After fighting to a 2 – 1 victory over Germany at Wembley on Sunday, England’s ladies made history as they were crowned champions of Euro 2022.

But of course, this means so much more than a trophy for the cabinet. As Leah Williamson lifted the trophy, surrounded by her team, over eighty thousand spectators and watched by over seventeen million at home, it felt as though something was changing.

Back in 1966, the last time England saw victory on the global stage, women remained officially banned from playing the sport. On the pitch, there were men. In the stands, men. On the sideline, men. And press boxes, men. The game, seemed “quite unsuitable for females” just as it had been described by the FA over 40 years prior.

But that was not really the case. Women were and remain more than capable of playing the sport at an incredibly high level, it was the atmosphere and expectation of what “football” was which made the game “unsuitable”. A male led, male run, testosterone fueled sport that was unwelcoming to anyone who was not a man.

Fast forwarding more than 50 years and the picture couldn’t be more different. Women coaching at the sideline. Women officiating. Women presenting. Women cheering from the stands and of course, women on the pitch, hoisting the trophy above their heads to the calls of support from the entire nation.

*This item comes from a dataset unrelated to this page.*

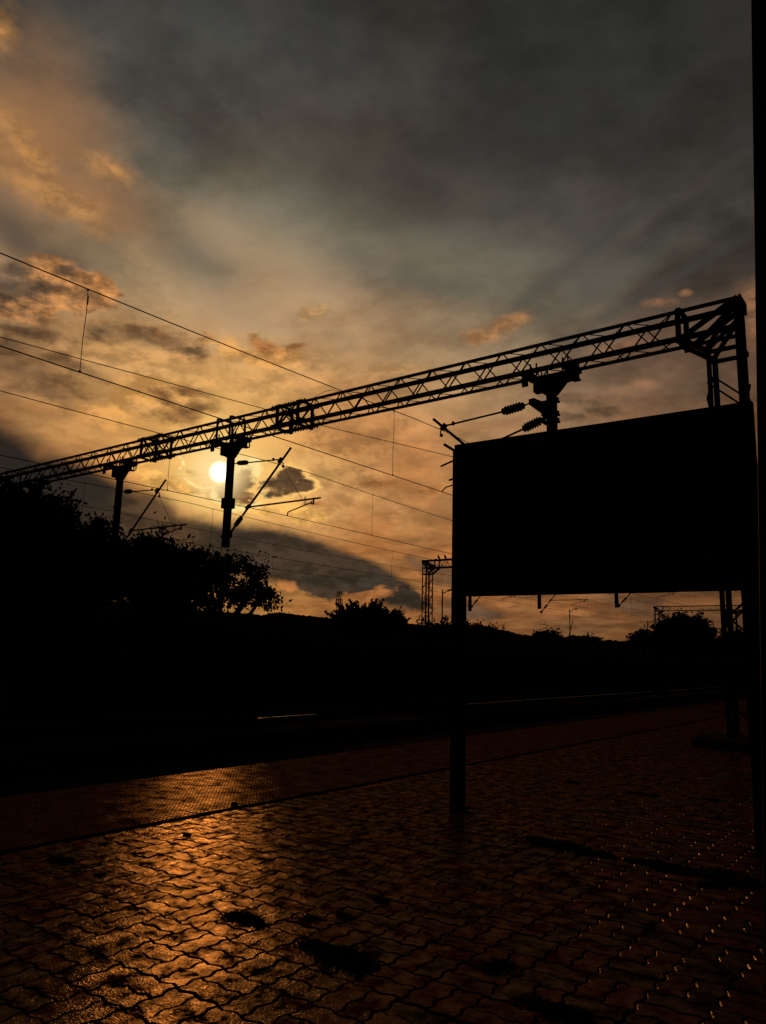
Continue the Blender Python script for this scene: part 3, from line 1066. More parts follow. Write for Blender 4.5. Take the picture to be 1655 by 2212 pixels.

When Ella Toone lofted the ball over the keeper and into the back of the net, the country screamed with joy, and when Chloe Kelly found the vital second, the nation cheered that England had done it. Football fans across the country rejoiced as England were victorious.

Football is changing and this team of Lionesses stand as proof of this. Girls across the country can see what is possible, with role-models standing tall on the global stage, we as a nation have seen the excitement and joys of female sport and can only wonder why we hadn’t sooner.

Football has come home, parties have been and will continue to be had, cheers ring out and it has all been done by the ladies.